The BMF website says, 

All our 500 plus instructors are serving or former members of the armed forces. Highly trained, experienced, and responsible in their approach to training.

…and they really are. They’re not too shouty either. I mean, they do shout, but that’s because you are somewhere over near the tree, the other side of the field. There was also a really good feeling in the group with everyone having a laugh. Even the super duper fit ones were feeling it and the instructor is good fun. If he shouts at you that you need to run all the way because if you don’t you’re only cheating yourself, he’s right. Nobody is forcing me to be here. I paid for this. I am not going to moan all the way through because this man would not be making me do the plank if I had not asked him to make me do it. It’s for my own good – no pain, no gain. There is no magic pill, no magic diet. If you want to look good, you have to work hard. There it is.
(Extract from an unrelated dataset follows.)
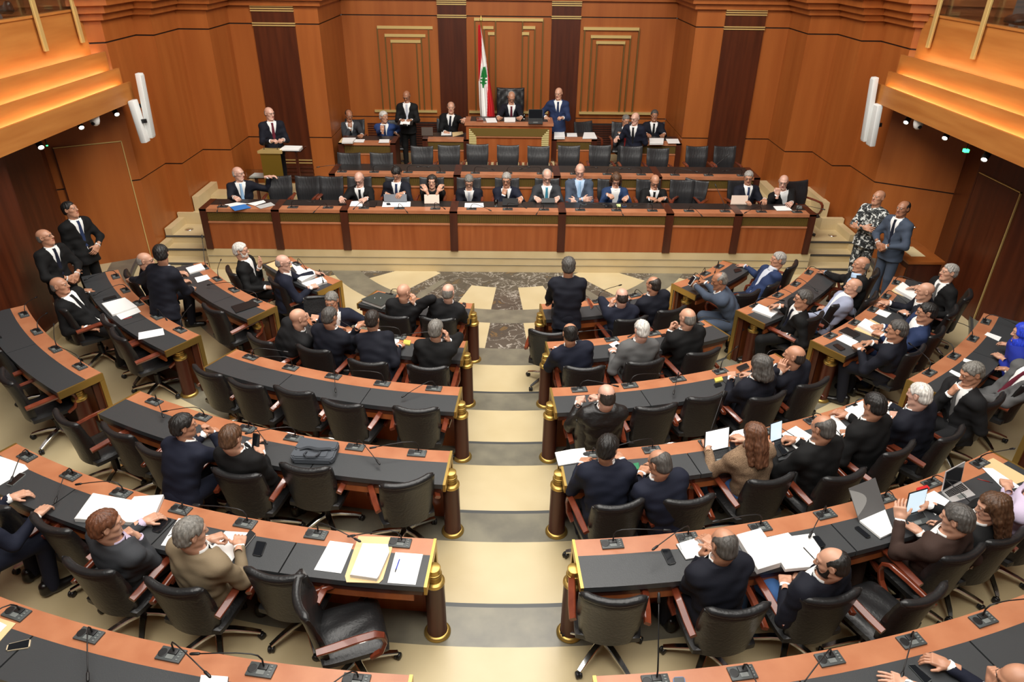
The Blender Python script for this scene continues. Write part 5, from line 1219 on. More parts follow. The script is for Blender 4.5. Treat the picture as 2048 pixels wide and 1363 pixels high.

Anyway, unbeknownst to me, we were very nearly at the end of the one-hour session when he (I didn’t catch his name) told us to get in two lines, facing each other. He told us to get into the squat position (see below) and hold this position. If we saw anyone wavering, we were to shout “Cheat!” and that person would be out. Well, as someone in the group said, “No one likes a grass”, so in the end, the instructor had to do it. As with everything we did, I was just focused on getting through it.

Squat position

So, I got into the squat position and a few people went out in the first 30 seconds or so. I was just looking at the ground, keeping myself to myself. He was calling out other people and they were going out too. I didn’t think anything of it; I kept my eyes down. Anyway, I suppose a minute (or maybe two minutes, I have no idea) had elapsed and I look up and there’s just little old me and some super fit man from the reds left! People are cheering me on and I’m just shocked. So, I keep at it, I feel ok…a little more time goes by and I keep looking at the ground. All of a sudden, this other man bows out and I’m the only one left and I have beaten them all! WHUT! I tell you what, the only other time I’ve been more shocked is when I got my first ‘first class’ essay in uni! I couldn’t believe it. It just proves that everyone has their strengths and weaknesses and because you do such a range of exercises with the BMF, I suppose you’re bound to find something that you’re good at. Well, there you go. A lovely surprise which has spurred me on no end.

I don’t know if I’ve given the most encouraging account of the BMF, but if you want to get in shape, this is a pretty inexpensive and fun way of doing it. If I’m going to put myself through pain, I’d rather do it with a group of other people instead of being on my own. You also have all the knowledge and experience of the instructor, who is in the armed forces. You can’t really get better than that, if you think about it.